### [Problem requirements]
Output the full material exactly as it appears here.

-- -- --

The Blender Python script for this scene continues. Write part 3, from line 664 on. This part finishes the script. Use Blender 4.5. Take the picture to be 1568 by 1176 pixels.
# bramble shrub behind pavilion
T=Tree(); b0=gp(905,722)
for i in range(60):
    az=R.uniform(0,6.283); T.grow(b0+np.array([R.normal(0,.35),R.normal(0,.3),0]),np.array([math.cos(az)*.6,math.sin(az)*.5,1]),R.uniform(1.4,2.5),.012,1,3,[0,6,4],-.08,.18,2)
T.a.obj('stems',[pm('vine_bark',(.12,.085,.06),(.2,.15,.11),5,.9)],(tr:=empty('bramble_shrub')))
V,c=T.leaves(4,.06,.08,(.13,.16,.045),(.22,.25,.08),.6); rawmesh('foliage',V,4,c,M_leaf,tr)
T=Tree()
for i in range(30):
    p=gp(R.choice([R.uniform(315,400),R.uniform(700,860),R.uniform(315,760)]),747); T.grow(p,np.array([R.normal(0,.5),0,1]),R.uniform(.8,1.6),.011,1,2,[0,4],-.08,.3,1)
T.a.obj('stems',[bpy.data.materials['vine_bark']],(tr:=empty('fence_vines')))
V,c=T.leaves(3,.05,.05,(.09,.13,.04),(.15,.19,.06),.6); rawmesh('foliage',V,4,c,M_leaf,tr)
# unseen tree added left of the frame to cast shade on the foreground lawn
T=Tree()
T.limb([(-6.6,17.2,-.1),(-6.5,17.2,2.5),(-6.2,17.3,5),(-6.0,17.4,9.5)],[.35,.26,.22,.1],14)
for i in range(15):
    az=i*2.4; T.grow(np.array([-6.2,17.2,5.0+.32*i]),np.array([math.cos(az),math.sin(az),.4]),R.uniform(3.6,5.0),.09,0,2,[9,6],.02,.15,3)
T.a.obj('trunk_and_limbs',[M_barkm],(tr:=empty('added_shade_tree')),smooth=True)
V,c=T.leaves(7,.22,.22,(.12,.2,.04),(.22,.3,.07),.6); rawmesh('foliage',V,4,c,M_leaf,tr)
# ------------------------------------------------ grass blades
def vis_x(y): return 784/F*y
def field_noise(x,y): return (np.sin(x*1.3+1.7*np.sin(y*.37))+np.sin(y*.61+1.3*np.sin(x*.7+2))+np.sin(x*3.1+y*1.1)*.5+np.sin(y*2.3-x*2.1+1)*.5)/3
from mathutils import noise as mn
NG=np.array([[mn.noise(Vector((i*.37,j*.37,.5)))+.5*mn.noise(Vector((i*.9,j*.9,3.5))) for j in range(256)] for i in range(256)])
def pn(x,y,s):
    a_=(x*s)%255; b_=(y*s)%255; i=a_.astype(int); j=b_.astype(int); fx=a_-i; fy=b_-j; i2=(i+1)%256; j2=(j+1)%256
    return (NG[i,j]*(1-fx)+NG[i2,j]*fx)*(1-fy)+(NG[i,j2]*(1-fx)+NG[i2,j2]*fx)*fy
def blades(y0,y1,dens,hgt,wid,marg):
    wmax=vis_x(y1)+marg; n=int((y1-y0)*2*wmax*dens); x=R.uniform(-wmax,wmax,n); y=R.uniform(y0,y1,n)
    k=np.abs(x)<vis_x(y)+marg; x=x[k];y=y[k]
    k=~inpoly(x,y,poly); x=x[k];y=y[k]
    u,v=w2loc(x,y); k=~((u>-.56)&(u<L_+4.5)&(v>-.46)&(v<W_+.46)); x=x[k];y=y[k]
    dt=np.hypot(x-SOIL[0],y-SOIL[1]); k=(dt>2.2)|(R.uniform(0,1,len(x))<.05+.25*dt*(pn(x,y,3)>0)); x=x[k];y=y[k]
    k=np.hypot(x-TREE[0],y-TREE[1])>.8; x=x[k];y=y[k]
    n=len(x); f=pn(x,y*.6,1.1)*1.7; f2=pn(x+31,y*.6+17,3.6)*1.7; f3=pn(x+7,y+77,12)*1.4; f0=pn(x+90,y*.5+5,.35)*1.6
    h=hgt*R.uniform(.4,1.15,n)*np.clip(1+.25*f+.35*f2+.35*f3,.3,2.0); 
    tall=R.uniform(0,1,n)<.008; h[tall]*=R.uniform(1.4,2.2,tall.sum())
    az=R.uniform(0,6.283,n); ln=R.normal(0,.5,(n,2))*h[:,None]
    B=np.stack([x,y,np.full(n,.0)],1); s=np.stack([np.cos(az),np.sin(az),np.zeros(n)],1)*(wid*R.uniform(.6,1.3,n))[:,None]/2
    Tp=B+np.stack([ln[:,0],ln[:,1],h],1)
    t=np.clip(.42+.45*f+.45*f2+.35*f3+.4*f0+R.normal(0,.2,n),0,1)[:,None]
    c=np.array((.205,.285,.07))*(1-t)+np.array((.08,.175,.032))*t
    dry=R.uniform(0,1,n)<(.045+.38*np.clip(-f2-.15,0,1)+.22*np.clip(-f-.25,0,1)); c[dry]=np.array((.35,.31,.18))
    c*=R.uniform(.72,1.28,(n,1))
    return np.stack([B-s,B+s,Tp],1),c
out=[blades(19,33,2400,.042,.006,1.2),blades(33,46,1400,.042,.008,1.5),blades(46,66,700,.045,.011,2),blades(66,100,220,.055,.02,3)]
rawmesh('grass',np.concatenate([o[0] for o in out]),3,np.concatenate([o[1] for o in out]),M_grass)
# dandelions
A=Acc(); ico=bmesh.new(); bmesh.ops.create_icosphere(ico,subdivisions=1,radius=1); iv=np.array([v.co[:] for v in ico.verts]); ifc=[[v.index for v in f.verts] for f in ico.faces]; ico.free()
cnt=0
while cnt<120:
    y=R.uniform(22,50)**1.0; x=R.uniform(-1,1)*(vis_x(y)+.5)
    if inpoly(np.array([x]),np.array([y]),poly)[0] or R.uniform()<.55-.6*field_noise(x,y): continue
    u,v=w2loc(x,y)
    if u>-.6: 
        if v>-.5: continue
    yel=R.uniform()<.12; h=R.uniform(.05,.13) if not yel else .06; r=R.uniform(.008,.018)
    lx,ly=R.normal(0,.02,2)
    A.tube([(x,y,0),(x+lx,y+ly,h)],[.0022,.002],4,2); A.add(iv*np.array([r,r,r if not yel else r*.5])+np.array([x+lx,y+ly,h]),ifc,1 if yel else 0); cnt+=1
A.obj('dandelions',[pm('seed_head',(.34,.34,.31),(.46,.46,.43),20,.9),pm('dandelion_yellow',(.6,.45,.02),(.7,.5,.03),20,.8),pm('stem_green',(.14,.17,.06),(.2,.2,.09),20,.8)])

-- -- --

### [Response]
The Blender Python script for this scene continues. Write part 3, from line 664 on. This part finishes the script. Use Blender 4.5. Take the picture to be 1568 by 1176 pixels.
# bramble shrub behind pavilion
T=Tree(); b0=gp(905,722)
for i in range(60):
    az=R.uniform(0,6.283); T.grow(b0+np.array([R.normal(0,.35),R.normal(0,.3),0]),np.array([math.cos(az)*.6,math.sin(az)*.5,1]),R.uniform(1.4,2.5),.012,1,3,[0,6,4],-.08,.18,2)
T.a.obj('stems',[pm('vine_bark',(.12,.085,.06),(.2,.15,.11),5,.9)],(tr:=empty('bramble_shrub')))
V,c=T.leaves(4,.06,.08,(.13,.16,.045),(.22,.25,.08),.6); rawmesh('foliage',V,4,c,M_leaf,tr)
T=Tree()
for i in range(30):
    p=gp(R.choice([R.uniform(315,400),R.uniform(700,860),R.uniform(315,760)]),747); T.grow(p,np.array([R.normal(0,.5),0,1]),R.uniform(.8,1.6),.011,1,2,[0,4],-.08,.3,1)
T.a.obj('stems',[bpy.data.materials['vine_bark']],(tr:=empty('fence_vines')))
V,c=T.leaves(3,.05,.05,(.09,.13,.04),(.15,.19,.06),.6); rawmesh('foliage',V,4,c,M_leaf,tr)
# unseen tree added left of the frame to cast shade on the foreground lawn
T=Tree()
T.limb([(-6.6,17.2,-.1),(-6.5,17.2,2.5),(-6.2,17.3,5),(-6.0,17.4,9.5)],[.35,.26,.22,.1],14)
for i in range(15):
    az=i*2.4; T.grow(np.array([-6.2,17.2,5.0+.32*i]),np.array([math.cos(az),math.sin(az),.4]),R.uniform(3.6,5.0),.09,0,2,[9,6],.02,.15,3)
T.a.obj('trunk_and_limbs',[M_barkm],(tr:=empty('added_shade_tree')),smooth=True)
V,c=T.leaves(7,.22,.22,(.12,.2,.04),(.22,.3,.07),.6); rawmesh('foliage',V,4,c,M_leaf,tr)
# ------------------------------------------------ grass blades
def vis_x(y): return 784/F*y
def field_noise(x,y): return (np.sin(x*1.3+1.7*np.sin(y*.37))+np.sin(y*.61+1.3*np.sin(x*.7+2))+np.sin(x*3.1+y*1.1)*.5+np.sin(y*2.3-x*2.1+1)*.5)/3
from mathutils import noise as mn
NG=np.array([[mn.noise(Vector((i*.37,j*.37,.5)))+.5*mn.noise(Vector((i*.9,j*.9,3.5))) for j in range(256)] for i in range(256)])
def pn(x,y,s):
    a_=(x*s)%255; b_=(y*s)%255; i=a_.astype(int); j=b_.astype(int); fx=a_-i; fy=b_-j; i2=(i+1)%256; j2=(j+1)%256
    return (NG[i,j]*(1-fx)+NG[i2,j]*fx)*(1-fy)+(NG[i,j2]*(1-fx)+NG[i2,j2]*fx)*fy
def blades(y0,y1,dens,hgt,wid,marg):
    wmax=vis_x(y1)+marg; n=int((y1-y0)*2*wmax*dens); x=R.uniform(-wmax,wmax,n); y=R.uniform(y0,y1,n)
    k=np.abs(x)<vis_x(y)+marg; x=x[k];y=y[k]
    k=~inpoly(x,y,poly); x=x[k];y=y[k]
    u,v=w2loc(x,y); k=~((u>-.56)&(u<L_+4.5)&(v>-.46)&(v<W_+.46)); x=x[k];y=y[k]
    dt=np.hypot(x-SOIL[0],y-SOIL[1]); k=(dt>2.2)|(R.uniform(0,1,len(x))<.05+.25*dt*(pn(x,y,3)>0)); x=x[k];y=y[k]
    k=np.hypot(x-TREE[0],y-TREE[1])>.8; x=x[k];y=y[k]
    n=len(x); f=pn(x,y*.6,1.1)*1.7; f2=pn(x+31,y*.6+17,3.6)*1.7; f3=pn(x+7,y+77,12)*1.4; f0=pn(x+90,y*.5+5,.35)*1.6
    h=hgt*R.uniform(.4,1.15,n)*np.clip(1+.25*f+.35*f2+.35*f3,.3,2.0); 
    tall=R.uniform(0,1,n)<.008; h[tall]*=R.uniform(1.4,2.2,tall.sum())
    az=R.uniform(0,6.283,n); ln=R.normal(0,.5,(n,2))*h[:,None]
    B=np.stack([x,y,np.full(n,.0)],1); s=np.stack([np.cos(az),np.sin(az),np.zeros(n)],1)*(wid*R.uniform(.6,1.3,n))[:,None]/2
    Tp=B+np.stack([ln[:,0],ln[:,1],h],1)
    t=np.clip(.42+.45*f+.45*f2+.35*f3+.4*f0+R.normal(0,.2,n),0,1)[:,None]
    c=np.array((.205,.285,.07))*(1-t)+np.array((.08,.175,.032))*t
    dry=R.uniform(0,1,n)<(.045+.38*np.clip(-f2-.15,0,1)+.22*np.clip(-f-.25,0,1)); c[dry]=np.array((.35,.31,.18))
    c*=R.uniform(.72,1.28,(n,1))
    return np.stack([B-s,B+s,Tp],1),c
out=[blades(19,33,2400,.042,.006,1.2),blades(33,46,1400,.042,.008,1.5),blades(46,66,700,.045,.011,2),blades(66,100,220,.055,.02,3)]
rawmesh('grass',np.concatenate([o[0] for o in out]),3,np.concatenate([o[1] for o in out]),M_grass)
# dandelions
A=Acc(); ico=bmesh.new(); bmesh.ops.create_icosphere(ico,subdivisions=1,radius=1); iv=np.array([v.co[:] for v in ico.verts]); ifc=[[v.index for v in f.verts] for f in ico.faces]; ico.free()
cnt=0
while cnt<120:
    y=R.uniform(22,50)**1.0; x=R.uniform(-1,1)*(vis_x(y)+.5)
    if inpoly(np.array([x]),np.array([y]),poly)[0] or R.uniform()<.55-.6*field_noise(x,y): continue
    u,v=w2loc(x,y)
    if u>-.6: 
        if v>-.5: continue
    yel=R.uniform()<.12; h=R.uniform(.05,.13) if not yel else .06; r=R.uniform(.008,.018)
    lx,ly=R.normal(0,.02,2)
    A.tube([(x,y,0),(x+lx,y+ly,h)],[.0022,.002],4,2); A.add(iv*np.array([r,r,r if not yel else r*.5])+np.array([x+lx,y+ly,h]),ifc,1 if yel else 0); cnt+=1
A.obj('dandelions',[pm('seed_head',(.34,.34,.31),(.46,.46,.43),20,.9),pm('dandelion_yellow',(.6,.45,.02),(.7,.5,.03),20,.8),pm('stem_green',(.14,.17,.06),(.2,.2,.09),20,.8)])